Police Body Camera Business All About the Video Evidence Storage
Lucas123 writes: Body cameras are the fastest growing segment of the police video camera business. The two largest police body camera manufacturers today — Taser and VieVu — say they've shipped devices to 41% of the nation's 18,000 police departments. But, the hardware is only the basis for the real business: video evidence storage. Last year, Taser's gross profit margins on hardware were 15.6%; the gross margins for video storage were 51%, according to Glenn Mattson, who follows Taser as an equity analyst for Ladenburg Thalmann. "There's no contest. They don't care about making money on the cameras," Mattson said. As of the first quarter of this year, more than a petabyte of police video has been uploaded to Taser's Evidence.com service. Just one of VieVu's clients, the Oakland PD, has uploaded more than a million police videos. The cost of storage, however, is so high that police departments have been forced to determine strict retention policies, that in some cases may effect the long-term handling of evidence. In Birmingham, Ala., for example, where they've deployed 300 cameras and hope to double that this year, the the video cameras themselves cost about $180,000, but the department's total outlay for a five-year contract including cloud storage with Taser will be $889,000.

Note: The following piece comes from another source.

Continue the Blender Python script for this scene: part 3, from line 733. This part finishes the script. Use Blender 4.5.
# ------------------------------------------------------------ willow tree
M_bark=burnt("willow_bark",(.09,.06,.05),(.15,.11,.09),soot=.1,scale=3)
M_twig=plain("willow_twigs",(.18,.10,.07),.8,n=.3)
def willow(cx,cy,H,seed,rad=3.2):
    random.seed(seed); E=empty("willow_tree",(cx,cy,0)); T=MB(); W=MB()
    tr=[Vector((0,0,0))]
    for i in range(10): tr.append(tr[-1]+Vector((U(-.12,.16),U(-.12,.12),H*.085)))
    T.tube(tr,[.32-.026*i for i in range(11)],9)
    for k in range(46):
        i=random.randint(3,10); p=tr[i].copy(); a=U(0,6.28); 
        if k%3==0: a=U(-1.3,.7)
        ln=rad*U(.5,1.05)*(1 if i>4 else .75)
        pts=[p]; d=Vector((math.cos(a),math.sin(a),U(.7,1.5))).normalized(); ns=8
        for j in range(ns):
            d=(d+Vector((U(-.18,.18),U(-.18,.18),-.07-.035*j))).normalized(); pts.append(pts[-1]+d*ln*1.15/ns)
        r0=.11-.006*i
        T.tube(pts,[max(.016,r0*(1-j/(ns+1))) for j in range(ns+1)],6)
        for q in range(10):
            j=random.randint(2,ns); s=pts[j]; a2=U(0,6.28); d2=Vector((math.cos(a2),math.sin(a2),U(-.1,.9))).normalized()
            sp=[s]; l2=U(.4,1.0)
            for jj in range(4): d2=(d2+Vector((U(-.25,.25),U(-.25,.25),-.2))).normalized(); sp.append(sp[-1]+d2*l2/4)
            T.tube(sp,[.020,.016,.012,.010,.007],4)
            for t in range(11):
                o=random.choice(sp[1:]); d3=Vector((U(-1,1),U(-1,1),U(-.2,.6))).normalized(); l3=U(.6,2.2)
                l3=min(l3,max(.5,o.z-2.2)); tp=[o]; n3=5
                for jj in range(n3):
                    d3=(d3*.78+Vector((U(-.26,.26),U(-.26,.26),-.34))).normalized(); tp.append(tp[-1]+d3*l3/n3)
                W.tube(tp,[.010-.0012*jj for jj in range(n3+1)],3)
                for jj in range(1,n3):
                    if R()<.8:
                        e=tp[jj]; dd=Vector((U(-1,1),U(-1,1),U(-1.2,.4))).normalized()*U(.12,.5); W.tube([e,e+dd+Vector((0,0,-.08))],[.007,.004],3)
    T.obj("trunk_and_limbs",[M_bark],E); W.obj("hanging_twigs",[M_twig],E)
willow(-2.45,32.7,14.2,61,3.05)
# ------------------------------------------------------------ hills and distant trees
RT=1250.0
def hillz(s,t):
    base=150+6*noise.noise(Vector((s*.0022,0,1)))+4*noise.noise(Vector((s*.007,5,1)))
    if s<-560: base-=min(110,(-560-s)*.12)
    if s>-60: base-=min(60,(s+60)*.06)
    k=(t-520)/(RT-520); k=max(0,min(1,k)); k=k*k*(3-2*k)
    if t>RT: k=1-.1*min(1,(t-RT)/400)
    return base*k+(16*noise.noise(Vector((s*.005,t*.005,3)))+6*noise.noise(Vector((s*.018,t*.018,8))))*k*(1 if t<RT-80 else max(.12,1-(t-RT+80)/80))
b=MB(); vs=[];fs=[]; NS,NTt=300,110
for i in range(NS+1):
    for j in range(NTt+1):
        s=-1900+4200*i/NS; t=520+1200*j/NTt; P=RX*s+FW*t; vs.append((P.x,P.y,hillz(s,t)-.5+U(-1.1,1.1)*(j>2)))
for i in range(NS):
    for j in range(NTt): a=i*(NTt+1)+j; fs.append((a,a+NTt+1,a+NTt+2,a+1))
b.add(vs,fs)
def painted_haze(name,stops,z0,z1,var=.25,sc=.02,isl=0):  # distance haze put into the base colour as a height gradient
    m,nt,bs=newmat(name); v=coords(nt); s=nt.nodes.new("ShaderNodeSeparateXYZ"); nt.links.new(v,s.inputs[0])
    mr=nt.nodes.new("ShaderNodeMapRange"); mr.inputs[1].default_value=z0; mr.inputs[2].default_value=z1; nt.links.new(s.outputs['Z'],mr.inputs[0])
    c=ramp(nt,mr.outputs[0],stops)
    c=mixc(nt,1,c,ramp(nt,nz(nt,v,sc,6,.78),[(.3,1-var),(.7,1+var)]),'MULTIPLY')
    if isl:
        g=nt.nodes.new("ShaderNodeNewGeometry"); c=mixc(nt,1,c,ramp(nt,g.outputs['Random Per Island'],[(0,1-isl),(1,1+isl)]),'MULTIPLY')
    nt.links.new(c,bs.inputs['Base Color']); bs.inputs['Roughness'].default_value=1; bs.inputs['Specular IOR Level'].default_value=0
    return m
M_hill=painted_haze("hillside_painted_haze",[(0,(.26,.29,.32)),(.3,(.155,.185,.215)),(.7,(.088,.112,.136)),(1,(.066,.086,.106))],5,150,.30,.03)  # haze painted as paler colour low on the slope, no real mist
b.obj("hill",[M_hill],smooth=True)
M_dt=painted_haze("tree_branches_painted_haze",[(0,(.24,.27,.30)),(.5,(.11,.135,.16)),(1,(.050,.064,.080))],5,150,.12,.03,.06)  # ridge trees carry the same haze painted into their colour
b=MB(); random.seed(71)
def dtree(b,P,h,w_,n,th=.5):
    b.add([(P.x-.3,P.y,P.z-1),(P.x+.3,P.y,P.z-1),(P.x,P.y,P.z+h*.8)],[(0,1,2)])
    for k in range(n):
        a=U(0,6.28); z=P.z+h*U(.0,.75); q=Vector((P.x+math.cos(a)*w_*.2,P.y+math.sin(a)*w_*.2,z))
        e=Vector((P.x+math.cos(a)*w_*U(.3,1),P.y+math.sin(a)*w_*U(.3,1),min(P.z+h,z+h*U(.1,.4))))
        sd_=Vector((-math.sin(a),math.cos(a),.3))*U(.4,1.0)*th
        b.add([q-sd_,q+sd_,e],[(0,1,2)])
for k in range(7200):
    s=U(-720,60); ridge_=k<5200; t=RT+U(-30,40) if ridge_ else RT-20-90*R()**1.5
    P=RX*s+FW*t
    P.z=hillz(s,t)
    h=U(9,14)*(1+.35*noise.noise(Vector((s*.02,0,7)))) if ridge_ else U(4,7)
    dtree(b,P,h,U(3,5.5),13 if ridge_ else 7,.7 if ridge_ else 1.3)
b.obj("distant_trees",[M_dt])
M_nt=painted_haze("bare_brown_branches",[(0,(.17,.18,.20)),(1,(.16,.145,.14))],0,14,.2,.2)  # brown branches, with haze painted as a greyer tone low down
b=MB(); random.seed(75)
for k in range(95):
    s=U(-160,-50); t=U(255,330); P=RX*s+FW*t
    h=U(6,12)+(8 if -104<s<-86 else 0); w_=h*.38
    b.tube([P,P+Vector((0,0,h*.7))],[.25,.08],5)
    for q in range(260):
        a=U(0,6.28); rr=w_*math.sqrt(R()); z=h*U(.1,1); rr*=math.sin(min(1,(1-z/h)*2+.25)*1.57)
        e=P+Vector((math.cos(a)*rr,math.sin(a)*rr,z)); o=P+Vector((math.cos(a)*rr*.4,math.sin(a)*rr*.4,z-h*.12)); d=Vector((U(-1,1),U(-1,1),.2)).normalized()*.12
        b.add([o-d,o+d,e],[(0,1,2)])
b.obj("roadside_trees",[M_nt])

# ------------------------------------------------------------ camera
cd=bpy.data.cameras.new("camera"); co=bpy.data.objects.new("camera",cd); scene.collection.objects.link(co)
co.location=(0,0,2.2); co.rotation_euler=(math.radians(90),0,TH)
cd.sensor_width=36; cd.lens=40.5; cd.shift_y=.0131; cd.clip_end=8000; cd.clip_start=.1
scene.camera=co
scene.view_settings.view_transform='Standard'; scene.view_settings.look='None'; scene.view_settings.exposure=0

It is a market ripe for some competition.
The shepherds did so well protecting the flock that the sheep no longer believed that wolves existed.
That may be a part of the advantage of going with one of these vendors. We sometimes hear about malfunctioning cameras when police are accused of abuse. Sometimes multiple cameras malfunction at the same time.
A properly designed system would make deleting evidence difficult, and even if the evidence were to be deleted, it would likely leave an audit trail showing that the video did indeed exist at one point and reveal when and how it was deleted.